**Aim**
Restate, word for word, every line of the data.

**Given data**
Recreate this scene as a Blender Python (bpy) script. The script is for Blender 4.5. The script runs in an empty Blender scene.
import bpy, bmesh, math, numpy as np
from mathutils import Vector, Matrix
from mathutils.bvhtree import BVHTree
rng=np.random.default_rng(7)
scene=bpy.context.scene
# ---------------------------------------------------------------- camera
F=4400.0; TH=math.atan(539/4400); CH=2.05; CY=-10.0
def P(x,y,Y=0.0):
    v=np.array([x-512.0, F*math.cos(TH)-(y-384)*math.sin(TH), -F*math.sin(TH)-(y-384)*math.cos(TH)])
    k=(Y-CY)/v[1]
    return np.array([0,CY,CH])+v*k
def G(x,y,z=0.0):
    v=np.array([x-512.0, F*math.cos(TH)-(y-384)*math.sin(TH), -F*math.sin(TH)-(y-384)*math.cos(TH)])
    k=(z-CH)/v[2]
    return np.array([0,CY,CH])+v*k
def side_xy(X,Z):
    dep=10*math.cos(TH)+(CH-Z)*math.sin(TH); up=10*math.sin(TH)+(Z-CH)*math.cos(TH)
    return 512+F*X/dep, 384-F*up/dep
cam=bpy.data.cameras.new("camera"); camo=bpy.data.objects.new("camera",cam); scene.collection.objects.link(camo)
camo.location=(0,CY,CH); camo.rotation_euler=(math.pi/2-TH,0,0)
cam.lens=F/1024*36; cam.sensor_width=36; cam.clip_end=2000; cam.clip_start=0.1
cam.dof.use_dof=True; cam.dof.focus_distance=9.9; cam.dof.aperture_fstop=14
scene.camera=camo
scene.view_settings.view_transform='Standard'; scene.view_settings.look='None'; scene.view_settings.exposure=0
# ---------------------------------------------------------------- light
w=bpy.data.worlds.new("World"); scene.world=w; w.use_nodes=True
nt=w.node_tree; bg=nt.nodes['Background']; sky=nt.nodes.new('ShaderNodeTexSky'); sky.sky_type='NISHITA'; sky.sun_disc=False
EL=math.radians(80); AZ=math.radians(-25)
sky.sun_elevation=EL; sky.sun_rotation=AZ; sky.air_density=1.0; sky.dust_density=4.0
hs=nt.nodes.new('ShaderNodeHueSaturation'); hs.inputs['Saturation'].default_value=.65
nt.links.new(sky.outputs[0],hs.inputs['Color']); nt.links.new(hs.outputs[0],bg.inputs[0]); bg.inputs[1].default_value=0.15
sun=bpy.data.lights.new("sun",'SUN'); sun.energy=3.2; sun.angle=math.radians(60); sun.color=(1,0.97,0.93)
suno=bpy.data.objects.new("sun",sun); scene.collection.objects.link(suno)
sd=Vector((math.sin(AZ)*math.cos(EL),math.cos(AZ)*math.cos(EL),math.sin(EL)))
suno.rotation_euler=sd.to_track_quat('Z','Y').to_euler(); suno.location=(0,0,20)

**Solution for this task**
Recreate this scene as a Blender Python (bpy) script. The script is for Blender 4.5. The script runs in an empty Blender scene.
import bpy, bmesh, math, numpy as np
from mathutils import Vector, Matrix
from mathutils.bvhtree import BVHTree
rng=np.random.default_rng(7)
scene=bpy.context.scene
# ---------------------------------------------------------------- camera
F=4400.0; TH=math.atan(539/4400); CH=2.05; CY=-10.0
def P(x,y,Y=0.0):
    v=np.array([x-512.0, F*math.cos(TH)-(y-384)*math.sin(TH), -F*math.sin(TH)-(y-384)*math.cos(TH)])
    k=(Y-CY)/v[1]
    return np.array([0,CY,CH])+v*k
def G(x,y,z=0.0):
    v=np.array([x-512.0, F*math.cos(TH)-(y-384)*math.sin(TH), -F*math.sin(TH)-(y-384)*math.cos(TH)])
    k=(z-CH)/v[2]
    return np.array([0,CY,CH])+v*k
def side_xy(X,Z):
    dep=10*math.cos(TH)+(CH-Z)*math.sin(TH); up=10*math.sin(TH)+(Z-CH)*math.cos(TH)
    return 512+F*X/dep, 384-F*up/dep
cam=bpy.data.cameras.new("camera"); camo=bpy.data.objects.new("camera",cam); scene.collection.objects.link(camo)
camo.location=(0,CY,CH); camo.rotation_euler=(math.pi/2-TH,0,0)
cam.lens=F/1024*36; cam.sensor_width=36; cam.clip_end=2000; cam.clip_start=0.1
cam.dof.use_dof=True; cam.dof.focus_distance=9.9; cam.dof.aperture_fstop=14
scene.camera=camo
scene.view_settings.view_transform='Standard'; scene.view_settings.look='None'; scene.view_settings.exposure=0
# ---------------------------------------------------------------- light
w=bpy.data.worlds.new("World"); scene.world=w; w.use_nodes=True
nt=w.node_tree; bg=nt.nodes['Background']; sky=nt.nodes.new('ShaderNodeTexSky'); sky.sky_type='NISHITA'; sky.sun_disc=False
EL=math.radians(80); AZ=math.radians(-25)
sky.sun_elevation=EL; sky.sun_rotation=AZ; sky.air_density=1.0; sky.dust_density=4.0
hs=nt.nodes.new('ShaderNodeHueSaturation'); hs.inputs['Saturation'].default_value=.65
nt.links.new(sky.outputs[0],hs.inputs['Color']); nt.links.new(hs.outputs[0],bg.inputs[0]); bg.inputs[1].default_value=0.15
sun=bpy.data.lights.new("sun",'SUN'); sun.energy=3.2; sun.angle=math.radians(60); sun.color=(1,0.97,0.93)
suno=bpy.data.objects.new("sun",sun); scene.collection.objects.link(suno)
sd=Vector((math.sin(AZ)*math.cos(EL),math.cos(AZ)*math.cos(EL),math.sin(EL)))
suno.rotation_euler=sd.to_track_quat('Z','Y').to_euler(); suno.location=(0,0,20)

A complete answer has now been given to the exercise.